The last column designates whether the splits were sampled correctly considering content (green checkmarks) or randomly, thereby giving rise to tainted test sets (red crosses). The numbers in bold font in lines 3 and 6 give the true performance of the method in [8] both with or without fine-tuning, much below 0.97/0.94 PLCC and 0.97/0.94 SROCC, respectively, as claimed. In line 7 we report the results of an implementation of an end-to-end regression network that combines the feature selection and the quality score prediction.
Fig 8.
Performance (SROCC) of the DeepRN [7] model under data-leakage Case I.

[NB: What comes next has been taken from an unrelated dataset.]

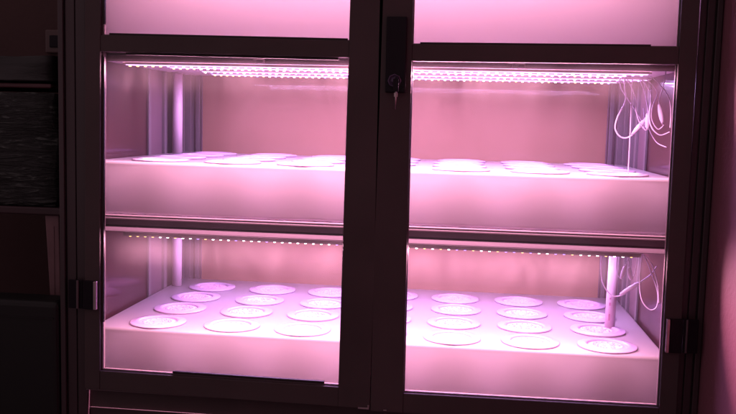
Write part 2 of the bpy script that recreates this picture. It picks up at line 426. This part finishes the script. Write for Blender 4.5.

The network is trained in two stages. In the first stage the network is trained on the entire KonIQ-10k database for the number of epochs shown on the x-axis. Intermediate models are saved every ten epochs, and the second stage training is performed on each of them by correctly using the official training/validation and test sets. The first stage models are trained using the cross-entropy loss, outputting five class-likelihoods, one for each score range. In order to easily compare the reported performances of the two stages, we calculate the corresponding scalar scores from the class-likelihoods. The likelihoods form a distribution over the respective integer scores. Thus, we compute the SRCC between the means of these distributions and the corresponding ground-truth MOS. Neither the test, nor the training performance in the second stage matches the results reported in the DeepRN paper.